Ir muito fundo na investigação dos grampos telefônicos da Bahia é inconveniente para o governo. Obrigaria o ACM a dar explicações demais. E o grupo político dele ficaria tentado a ir para a oposição. Justamente na hora em que o Lula mais precisa de votos no Congresso.
Desencavar o discurso de um Lula de 1987 insinuando que o Sarney é desonesto é inconveniente para o governo. Divulgar o vídeo com som e imagem do discurso é levar a inconveniência longe demais. Rabugice de radical. Que ainda acalenta a ilusão de que é possível ser governo sem perder a inocência.
Criticar a política de juros altos num momento como esses é inconveniente para o governo. Passatempo de vice desocupado. Cedendo à gritaria, o Palocci passaria recibo de fraco. O dólar volátil daria no pé. O ministro só está sendo estratégico, para não pôr tudo a perder.
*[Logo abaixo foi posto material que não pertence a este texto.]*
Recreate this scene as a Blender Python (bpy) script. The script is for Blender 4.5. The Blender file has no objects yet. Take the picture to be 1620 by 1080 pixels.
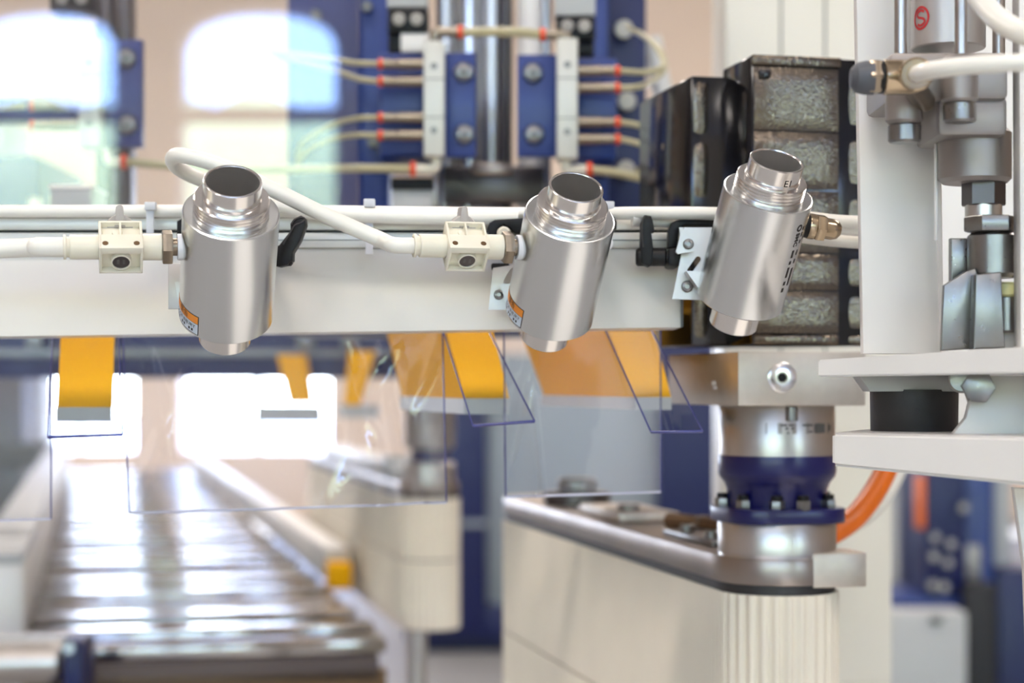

Ou está perplexo como todos os brasileiros. Na dúvida, faça como os banqueiros. Não critique.
Reclamar do superávit fiscal de 4,25% do PIB é inconveniente para o governo. Artifício de ministro sem criatividade. A melhor maneira de mostrar que Brasília não tem o menor escrúpulo em seguir o programa do FMI é entregar mais do que o solicitado.
Lembrar que, no palanque, Lula prometeu criar 10 milhões de novos empregos é inconveniente para o governo. Campanha política não é substância, é teatro. O presidente já avisou que o "espetáculo do desenvolvimento" virá ao seu tempo. Se a cortina subir antes da hora, a platéia pode flagrar uma cena imprópria: a República de bruços, sendo assediada por peemedebês e petebês. Melhor esperar pela arrumação das coxias.
Noticiar a volúpia com que José Dirceu se entrega à distribuição de cargos é inconveniente para o governo. Mania de uma certa imprensa impatriótica, cética e irrecuperável. Não se pode cobrar do chefe de cozinha explicações para cada ovo sacrificado. A preocupação com a integridade dos ovos deve considerar, de resto, a perspectiva de proveito do omelete.
Deputado petista comparecer a manifestação de servidores públicos pode. Desde que não faça coro contra a reforma da Previdência. A idéia de que o Lula não controla nem as facções do próprio partido é inconveniente para o governo. Não custa defender hoje o que ontem era repudiado. Incoerência não arranca pedaço de ninguém. Vaia muito menos.
O petismo no poder inaugura uma fase auspiciosa na política nacional. Não há mais certo e errado. Instituiu-se um novo padrão ético-moral. Agora só há conveniente e inconveniente. Lula reedita FHC com uma enorme vantagem: não tem um PT na oposição para encher-lhe o saco.
Um PT coerente, com disposição para cair de pau em cima dos menores pecados, é extremamente inconveniente para qualquer governo. Por sorte, no Brasil nada se transforma. Tudo apenas envelhece.
Com o tempo, a cumplicidade passa por amadurecimento. E a virtude se integra à baixeza geral. Revogam-se todas as culpas. A anomalia assume ares de hedionda normalidade.